Hamilton College is a private liberal arts college in Clinton, New York, United States. Founded as a boys' school in 1793, it was chartered as Hamilton College in 1812. It has been coeducational since 1978, when it merged with its sister school Kirkland College. Hamilton is sometimes referred to as the "College on the Hill." Hamilton is 14th among "National Liberal Arts Colleges" in the 2016 ''U.S. News & World Report'' rankings.
==History==

Hamilton began in 1793 as the Hamilton-Oneida Academy, a seminary founded by Rev. Samuel Kirkland, a Presbyterian minister, as part of his missionary work with the Oneida tribe. The seminary admitted both white and Oneida boys. Kirkland named it in honor of Treasury Secretary Alexander Hamilton, who was a member of the first Board of Trustees of the Hamilton-Oneida Academy.
The Academy became Hamilton College in 1812, making it the third oldest college in New York after Columbia and Union, after it expanded to a four-year college curriculum. By the end of the century, its colorful ninth President M. Woolsey Stryker distanced Hamilton from the Presbyterian Church (although he was a minister of that denomination and published many hymns), and sought to make it a more secular institution.
In 1978, the all-male Hamilton College merged with the women's Kirkland College, founded by Hamilton across the road in the 1960s. The merger provoked controversy, particularly since Hamilton refused to provide assistance with Kirkland's debt burden. Hamilton publicly justified the merger as prompted by its desire for co-education. The merger took nearly 7 years to complete; women could still receive a Kirkland diploma instead of a Hamilton diploma until 1979.
The original Hamilton campus is often called the "light side" or "north side" of campus. The original side of campus was once called "Stryker Campus" after its former president, Melancthon Woolsey Stryker (misspelled "Striker Campus"). On the other side of College Hill Road, the original Kirkland campus is called the "dark side" or the "south side."

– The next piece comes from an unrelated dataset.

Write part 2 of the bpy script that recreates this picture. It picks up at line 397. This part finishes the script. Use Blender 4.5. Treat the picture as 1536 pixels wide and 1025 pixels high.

Since the 1970s, Hamilton has been a member of the New England Small College Athletic Conference (or the NESCAC) (despite technically being outside New England). This conference also includes Amherst, Bates, Bowdoin, Colby, Connecticut College, Middlebury, Trinity, Tufts, Wesleyan, and Williams. Rivalries with many of these schools, Middlebury in particular, predate the conference.